Including the civil servants' fund Taspen they control more than six trillion rupiah (3.3 billion dollars), according to Indra Hattari, director of the private Indonesian Association of Pension Funds.

He expects that to swell to more than 20 trillion rupiah by 1994, five times the current capitalisation of the stock market.

The money should be used to add ballast to the market as it grows, Hattari said.

"Indonesia is trying to use the stock market to get around the problem of high-cost money. The only parties that can really handle that are the pension funds, who will let money sit for five or 10 years and not demand a high rate of return," Hattari said.
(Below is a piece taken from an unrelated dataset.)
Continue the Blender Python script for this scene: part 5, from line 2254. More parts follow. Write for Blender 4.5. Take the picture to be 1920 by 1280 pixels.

Finance Minister Johannes Sumarlin has often stressed the importance of pension funds to the tiny stock market.

But some fund managers warned that the funds may smother rather than boost the bourse with pension managers sucking available scrip into their portfolios and sitting on it without trading.

"Indonesia needs to get its secondary market going. (Pension) managers here are used to time deposits, to holding things to maturity. That doesn't help (liquidity) at all," said Michael Huddart of actuaries PT Purbajaga.

The alternatives to stocks are time deposits in banks, where around 60 pct of pension fund money now sits clocking up 17 pct annual interest, and real estate and direct investment. The government is moving to tighten regulations on pension funds with a new law expected this year, actuaries say. This may prevent the money from being directed abroad or from being ploughed back into the contributing company.

A mishmash of laws, dating from the 1920s during the Dutch colonial period, is supposed to prevent too much pension money from being ploughed back into the contributing company.

"But really, the rules are very vague," Huddart said. "It's perfectly legal, for instance, to invest all your pension money in your own bank as time deposits. That's very dangerous."

State bank Bank Nasional Indonesia 1946 was able to pay for its towering new headquarters in central Jakarta out of its pension fund money, while a state plantation workers' fund has started up its own bank aimed at boosting agricultural credit.

"Some of the state (company) funds invest far too much in their own activities, or buy into their associates' low-yielding companies. We're not supposed to be in the risk capital business," one industry source said.

With the prospect of more money, the pension fund industry is crying out for more ways to invest.

"The government has to decide that it will embark on an unbalanced budget and issue bonds," Hattari said. "We would happily buy bonds at, say, 12 pct."

The government, committed by law to a balanced budget, makes up its deficit through concessional loans from abroad often at well below a 12 pct interest rate. Top economic minister Radius Prawiro said last week the government did not intend to issue deficit bonds.

Expertise, too, is at a premium. Purbajaga's Huddart suggests pooling the country's stock investment skills and allowing pension managers to buy into professionally managed unit trusts. However, unit trusts currently do not have tax advantages.